Child supervision: When an older person, especially a parent, needs a tech-savvy kid to help him/her with computers or other electronic devices. 

Do you write for middle grade or young adults?  How do stay current with their language and their world?


So you want to be a writer…

Should I let Algernon die, or let him suffer at the whims of his evil brother?
Even cats have trouble with the blank page.

Here’s what I’ve learned about writing in the last three years. When everyone else is:

  1. watching TV, I am probably writing.
  2. sleeping, I am usually writing and editing.
  3. on FaceBook, I’m…ooops…gotta get back to writing.
  4. blogging, I am writing, wishing I had more time to blog.
  5. shopping, I am revising a chapter.
  6. texting and tweeting, I am talking to my MC.
  7. eating, I am eating but it’s at my computer so I can catch up on email, blogs and news.
  8. reading, well,  I might be reading.
  9. showering, I am showering, but usually in writing mode with no way to write down the brilliant idea that came to me.
  10. working out, I am exercising my brain wishing it would burn 300 calories an hour.
  11. cutting the grass, I am letting the grass grow to revise another chapter, or paragraph, or sentence.
  12. cooking, I am throwing something in the crockpot to go revise another chapter, or paragraph, or sentence.

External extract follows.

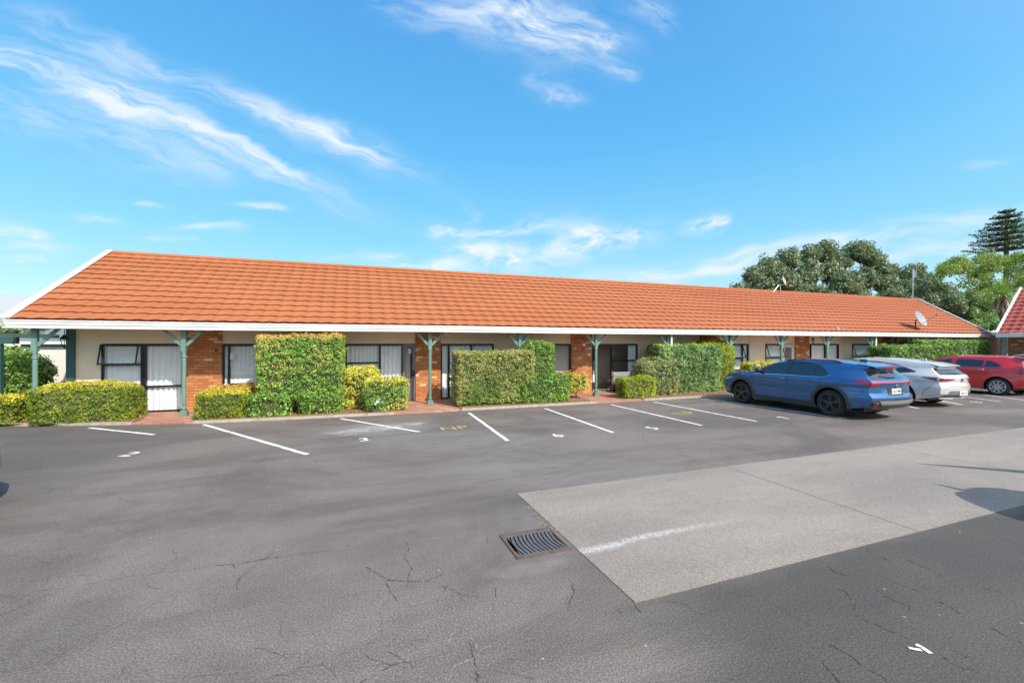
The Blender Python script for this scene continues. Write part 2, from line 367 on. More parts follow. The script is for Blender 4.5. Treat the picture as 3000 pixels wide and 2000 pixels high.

You gotta love writing to be this crazy!

Google ‘street view’–the next best thing to being there

How do you imagine the settings in your book? This is one of my weak spots, especially since one of my settings is in a place I’ve only visited in my imagination. Much as I would prefer to travel and do ‘on location’ research, I’m not at liberty to pack up and fly to London at the moment.

I thought a few images would help round out my descriptions and make them more realistic, so I went to Google maps to search ‘London, secondhand bookshops’. I clicked on ‘street view’ and explored further. Now I’ve played around with Google maps before, but no where quite as interesting as the back streets of London.

I roamed around for, well…way too long…and got lost trying to find my way back to one particular bookshop. I turned corners, zoomed in and out, all without the hassles of getting a ticket because I was on the wrong side of the street.

I swear I felt like I was actually there and could practically enter the shops. I ended up with plenty of visuals that helped me add just the right descriptive touches I was looking for. 

Pretty cool, I thought and I wanted to share with you. Have any of  you ever used Google street view to help bring your story’s setting to life?